Maybe the daylight is shining for us right now, maybe not. If, per chance, this Sunday in Lent finds us in the dark, if we are moving in the direction of twilight to midnight; if, perhaps, we feel like we’re living in night-time because things are not what we want them to be, we can learn from our friend Nicodemus.


We have a savior who keeps evening hours. We can come in out of the dark—and ask him whatever it is on our mind. We have a God who wants to be with us, who will speak to us, listen to us, even if we can’t fully understand the whole truth God offers. Even if we don’t really know how to define who Jesus is.

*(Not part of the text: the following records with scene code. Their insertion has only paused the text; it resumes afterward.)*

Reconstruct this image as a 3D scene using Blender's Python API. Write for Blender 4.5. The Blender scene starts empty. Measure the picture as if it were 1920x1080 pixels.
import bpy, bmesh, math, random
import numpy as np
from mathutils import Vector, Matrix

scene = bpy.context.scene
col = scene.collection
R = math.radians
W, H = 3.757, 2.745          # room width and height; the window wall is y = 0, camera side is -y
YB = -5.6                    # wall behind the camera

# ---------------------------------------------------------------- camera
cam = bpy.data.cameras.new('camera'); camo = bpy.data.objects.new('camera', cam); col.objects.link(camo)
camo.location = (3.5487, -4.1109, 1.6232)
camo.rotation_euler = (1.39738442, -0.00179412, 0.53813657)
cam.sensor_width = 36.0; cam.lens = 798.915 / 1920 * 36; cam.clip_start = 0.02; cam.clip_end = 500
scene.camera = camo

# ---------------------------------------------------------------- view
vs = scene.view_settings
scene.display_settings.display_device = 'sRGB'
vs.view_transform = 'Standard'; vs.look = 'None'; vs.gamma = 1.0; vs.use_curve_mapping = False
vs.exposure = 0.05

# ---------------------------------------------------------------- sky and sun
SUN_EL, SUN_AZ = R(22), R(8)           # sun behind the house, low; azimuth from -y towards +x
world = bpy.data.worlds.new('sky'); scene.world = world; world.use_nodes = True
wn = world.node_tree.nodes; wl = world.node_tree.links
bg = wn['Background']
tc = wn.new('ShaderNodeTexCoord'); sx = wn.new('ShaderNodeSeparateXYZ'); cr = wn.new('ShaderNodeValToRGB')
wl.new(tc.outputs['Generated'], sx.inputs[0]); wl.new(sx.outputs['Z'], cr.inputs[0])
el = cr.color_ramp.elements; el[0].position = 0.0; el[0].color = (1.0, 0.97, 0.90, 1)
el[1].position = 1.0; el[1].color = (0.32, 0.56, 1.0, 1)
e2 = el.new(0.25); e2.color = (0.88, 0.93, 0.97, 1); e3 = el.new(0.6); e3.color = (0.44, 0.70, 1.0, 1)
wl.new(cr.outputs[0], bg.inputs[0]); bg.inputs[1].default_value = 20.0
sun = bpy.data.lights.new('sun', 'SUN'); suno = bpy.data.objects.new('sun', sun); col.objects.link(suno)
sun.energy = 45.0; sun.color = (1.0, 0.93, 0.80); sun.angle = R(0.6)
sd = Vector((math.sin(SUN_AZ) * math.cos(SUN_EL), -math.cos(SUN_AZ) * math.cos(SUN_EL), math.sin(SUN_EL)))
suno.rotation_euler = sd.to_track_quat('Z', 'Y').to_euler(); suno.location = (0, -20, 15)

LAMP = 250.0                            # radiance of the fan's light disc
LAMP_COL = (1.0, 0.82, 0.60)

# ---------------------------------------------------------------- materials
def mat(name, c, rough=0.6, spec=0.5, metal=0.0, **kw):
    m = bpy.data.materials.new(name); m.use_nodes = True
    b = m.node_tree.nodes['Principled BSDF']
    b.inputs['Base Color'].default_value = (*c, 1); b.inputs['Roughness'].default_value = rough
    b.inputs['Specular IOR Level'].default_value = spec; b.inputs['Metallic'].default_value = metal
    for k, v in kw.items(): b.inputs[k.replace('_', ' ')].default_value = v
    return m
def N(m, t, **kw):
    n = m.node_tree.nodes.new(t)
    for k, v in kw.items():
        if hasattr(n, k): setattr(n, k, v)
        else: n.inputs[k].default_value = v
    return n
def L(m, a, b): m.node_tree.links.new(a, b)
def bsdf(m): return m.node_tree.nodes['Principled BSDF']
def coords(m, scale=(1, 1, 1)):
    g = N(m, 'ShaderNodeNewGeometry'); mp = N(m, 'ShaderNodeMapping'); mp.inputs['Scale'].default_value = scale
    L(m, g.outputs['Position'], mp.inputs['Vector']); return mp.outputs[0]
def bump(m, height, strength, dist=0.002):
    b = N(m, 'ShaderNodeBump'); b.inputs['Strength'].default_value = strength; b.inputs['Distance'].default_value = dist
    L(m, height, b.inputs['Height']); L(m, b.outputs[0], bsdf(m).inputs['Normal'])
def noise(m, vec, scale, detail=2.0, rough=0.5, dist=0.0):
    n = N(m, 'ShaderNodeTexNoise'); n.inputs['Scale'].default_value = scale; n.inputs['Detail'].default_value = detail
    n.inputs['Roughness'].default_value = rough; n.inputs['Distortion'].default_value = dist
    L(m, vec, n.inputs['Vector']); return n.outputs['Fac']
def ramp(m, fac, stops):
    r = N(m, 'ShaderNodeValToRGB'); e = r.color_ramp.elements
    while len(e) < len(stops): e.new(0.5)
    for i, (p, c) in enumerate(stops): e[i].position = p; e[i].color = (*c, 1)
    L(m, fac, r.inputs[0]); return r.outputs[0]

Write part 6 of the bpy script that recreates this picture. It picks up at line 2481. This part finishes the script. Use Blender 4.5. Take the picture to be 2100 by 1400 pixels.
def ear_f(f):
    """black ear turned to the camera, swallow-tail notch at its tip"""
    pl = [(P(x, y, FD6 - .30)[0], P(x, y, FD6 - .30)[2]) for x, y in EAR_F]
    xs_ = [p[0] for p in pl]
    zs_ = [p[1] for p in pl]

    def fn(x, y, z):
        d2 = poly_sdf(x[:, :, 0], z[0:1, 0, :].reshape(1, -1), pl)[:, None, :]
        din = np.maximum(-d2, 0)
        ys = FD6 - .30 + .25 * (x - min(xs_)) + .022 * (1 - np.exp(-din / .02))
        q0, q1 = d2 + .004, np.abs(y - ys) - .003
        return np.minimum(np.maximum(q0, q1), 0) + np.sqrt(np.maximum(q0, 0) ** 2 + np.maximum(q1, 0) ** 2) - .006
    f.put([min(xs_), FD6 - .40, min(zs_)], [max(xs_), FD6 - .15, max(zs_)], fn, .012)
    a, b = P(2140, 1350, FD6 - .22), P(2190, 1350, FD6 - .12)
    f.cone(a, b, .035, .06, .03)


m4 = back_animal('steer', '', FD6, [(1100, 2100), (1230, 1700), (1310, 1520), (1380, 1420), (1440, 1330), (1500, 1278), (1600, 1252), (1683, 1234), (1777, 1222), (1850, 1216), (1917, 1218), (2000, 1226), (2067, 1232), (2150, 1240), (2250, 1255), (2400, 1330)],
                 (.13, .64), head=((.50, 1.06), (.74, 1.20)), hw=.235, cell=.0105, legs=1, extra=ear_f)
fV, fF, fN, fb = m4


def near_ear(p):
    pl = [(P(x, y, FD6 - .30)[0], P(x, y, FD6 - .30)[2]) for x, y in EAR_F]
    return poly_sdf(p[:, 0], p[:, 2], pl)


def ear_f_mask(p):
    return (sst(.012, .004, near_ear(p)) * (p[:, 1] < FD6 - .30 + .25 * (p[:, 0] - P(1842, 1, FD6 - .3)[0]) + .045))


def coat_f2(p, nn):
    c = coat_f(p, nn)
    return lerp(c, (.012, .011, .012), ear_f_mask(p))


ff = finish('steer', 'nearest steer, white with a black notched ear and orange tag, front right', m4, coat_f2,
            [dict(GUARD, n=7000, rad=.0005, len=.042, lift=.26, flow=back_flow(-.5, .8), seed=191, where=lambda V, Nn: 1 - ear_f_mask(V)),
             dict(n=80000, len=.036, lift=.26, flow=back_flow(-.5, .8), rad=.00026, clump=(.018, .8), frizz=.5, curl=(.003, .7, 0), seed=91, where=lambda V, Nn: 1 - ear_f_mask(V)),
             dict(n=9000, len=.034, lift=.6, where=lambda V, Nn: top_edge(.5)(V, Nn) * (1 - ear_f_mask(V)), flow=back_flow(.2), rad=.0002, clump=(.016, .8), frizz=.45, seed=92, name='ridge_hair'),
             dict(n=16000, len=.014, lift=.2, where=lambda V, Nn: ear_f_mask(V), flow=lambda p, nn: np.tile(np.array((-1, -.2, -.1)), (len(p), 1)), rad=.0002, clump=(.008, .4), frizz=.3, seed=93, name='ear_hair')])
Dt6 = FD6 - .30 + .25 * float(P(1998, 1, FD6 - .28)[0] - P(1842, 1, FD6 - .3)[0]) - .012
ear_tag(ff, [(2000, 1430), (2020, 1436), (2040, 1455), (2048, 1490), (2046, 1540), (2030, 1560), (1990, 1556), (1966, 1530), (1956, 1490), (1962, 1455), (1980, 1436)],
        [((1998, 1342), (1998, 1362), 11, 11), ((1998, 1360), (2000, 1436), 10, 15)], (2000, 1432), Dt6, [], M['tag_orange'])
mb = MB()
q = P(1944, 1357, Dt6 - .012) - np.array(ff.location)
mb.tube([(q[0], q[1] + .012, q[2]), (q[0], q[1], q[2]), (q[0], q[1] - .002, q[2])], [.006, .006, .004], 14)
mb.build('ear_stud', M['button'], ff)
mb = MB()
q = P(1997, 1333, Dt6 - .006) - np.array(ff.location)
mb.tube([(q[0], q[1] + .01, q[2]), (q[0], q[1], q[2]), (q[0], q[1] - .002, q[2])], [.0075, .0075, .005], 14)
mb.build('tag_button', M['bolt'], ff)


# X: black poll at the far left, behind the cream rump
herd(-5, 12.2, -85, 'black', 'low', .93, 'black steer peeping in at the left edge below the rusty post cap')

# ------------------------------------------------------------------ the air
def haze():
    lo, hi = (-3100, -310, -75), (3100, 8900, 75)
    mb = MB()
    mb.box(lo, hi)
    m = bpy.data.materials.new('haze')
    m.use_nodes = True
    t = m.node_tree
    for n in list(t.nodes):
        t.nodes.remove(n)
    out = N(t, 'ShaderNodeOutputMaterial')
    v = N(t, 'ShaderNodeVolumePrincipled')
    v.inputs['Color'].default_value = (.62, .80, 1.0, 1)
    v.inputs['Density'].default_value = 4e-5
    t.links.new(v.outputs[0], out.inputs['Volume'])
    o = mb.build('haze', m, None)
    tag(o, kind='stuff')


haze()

Novelist Flannery O’Connor once said: “I think there is no suffering greater than what is caused by the doubts of those who want to believe. What people don’t realize is how much religion costs. They think faith is a big electric blanket, when of course it is the cross. It is much harder to believe than not to believe.”


The good news of this Gospel today is that Jesus is always willing to meet us where we are—in the bright light of day or the shadowy dark of night— and still invites us to follow even when we don’t understand him. That’s what Nicodemus did. The next time we hear about him in the Gospel is on Good Friday. When most of the disciples had deserted Jesus out of fear, Nicodemus was one of the few who stayed to the end and lovingly helped to bury Jesus.


He didn’t ask any questions then and he risked being seen with Jesus. He had become a disciple, a friend and follower—even though he didn’t have Jesus fully figured out. And that works for us as well. We are all, like old Nicodemus, a work in progress.


Writing about Jesus in her book, In Search of Belief, Benedictine sister Joan Chittister, says ”Jesus stands before us, the clearest, sharpest, most abundant picture we have of the face of God. And how can we be sure of that? Because Jesus is what we know in our hearts God must be. I would imagine that is the Jesus Nicodemus met in the dark of night and why he decided to follow him.